Saturday, December 5, 2009

Little Russian Lady

Oh yes, the little Russian lady brings back a host of memories. Three and a half months worth. At seventeen I got on a plane headed to Moscow. I had a moment of panic. "What in the world am I doing? I won't see my family for a looooong time."  This trip was the first time my twin sis and I had been apart for more than one night. We experienced everything together. And now  I felt alone. I tried to shrug the feeling, thinking with nervous excitement about the adventure ahead.

I spent three and a half months with over 100 other homeschooled students and a few families on a small ship docked on the Moscow river. We had various assignments. Listen to lectures. Help with weekly meetings. Provide music. Create skits and visit orphanages and public schools.  Don't kiss any boys. Seriously, there was a rule against that, among other things! Make up funny songs laden with inside jokes. Minister to others. Traipse around Moscow. Visit families. Drink tea. Talk about Jesus. Listen to more lectures. All this without my sister.

We had other fun too. Our group managed to fit in a weekend cruise and saw a stretch of the Volga river. We saw pastures dotted with bright multicolored houses. We sang hymns in full harmony on the stern deck on a chilly evening. I still remember the gentle rocking of the ship, and the constant change of horizon. I remember historic sites, and shopping for a fur hat for my dad. I bought fresh roses at the market and hand painted metroyshka (nesting) dolls for my sisters and I bought the little Russian lady. It seemed a shame to be having so much fun without Sara.

When I came home, Sara and I lived life together again, but that trip marked the beginning of many things experienced separately. That's a difficult change for twins. At least it was for us. We had to redefine who we were apart from the other. Our lives took shape. Neither better or worse, not wrong or right, just different. She was in the city, me in the country. She had a job. I had kids and a husband. Our schedules were different. It was hard finding time together. Our adventures were different.

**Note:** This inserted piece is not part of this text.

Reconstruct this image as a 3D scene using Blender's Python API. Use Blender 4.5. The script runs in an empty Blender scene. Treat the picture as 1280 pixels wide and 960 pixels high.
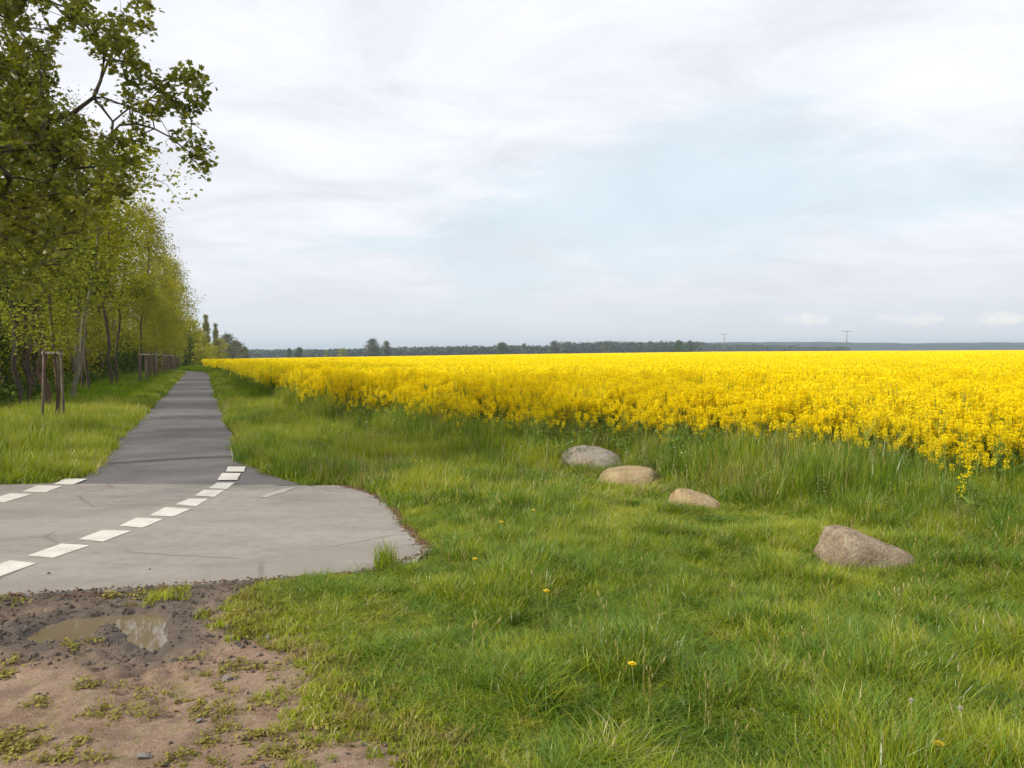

I don't mean to over-dramatize this, but I had a tiny bit of sadness that for ten years, my sister didn't share my journey in motherhood. I feel bad even saying it. It's not like she could do anything about it. But, I think growing up, we both assumed we would go through the same stages of life together, that our kids would grow up together like we did. And that didn't happen. Until now.

I cried with joy when my sister got engaged a few years ago. I think I cried when she announced her pregnancy.  It's just that I am so excited to begin sharing the adventure of motherhood with her. We've already taken stock of baby clothes, shopped for needed items, and picked out paint colors for the nursery together. I can't wait for the play dates and summer beach days. Yes, this is going to be FUN! This is an adventure we'll once again experience, together.

Hey. I just remembered: I have two little Russian ladies. Like twins wearing the same dress, but in different colors. Sara and Kristina.  I think I'll hang them on the tree, side by side.


MamaBear said...

I love how you weave your stories together Kristina!

What a beautiful ornament with so many memories!

Anonymous said...

Actually, there were 3 Russian ladies. Andrea and I used to play with them at Christmas. Two were red and one green. :) I love your story- I remember praying every day when you were gone that you wouldn't have to eat raw fish. Haha!

smr said...

Darn it, girl, you made me cry. And even being pregnant, you know that doesn't happen very often. :)I have a Russian lady for my tree too - will look forward to putting it on when the tree goes up! Remember when we used to get the same presents, one red, one green or blue?

Kristina Joy said...

So L, S must have a red one because I have a red and green. :) You guys keep me honest. :)

I thought this might make you cry Sara! :)

Kristina Joy said...

Oh, and I never did have to eat raw fish. Only some weird canned fruity drink with whole fruit in it that had a worm.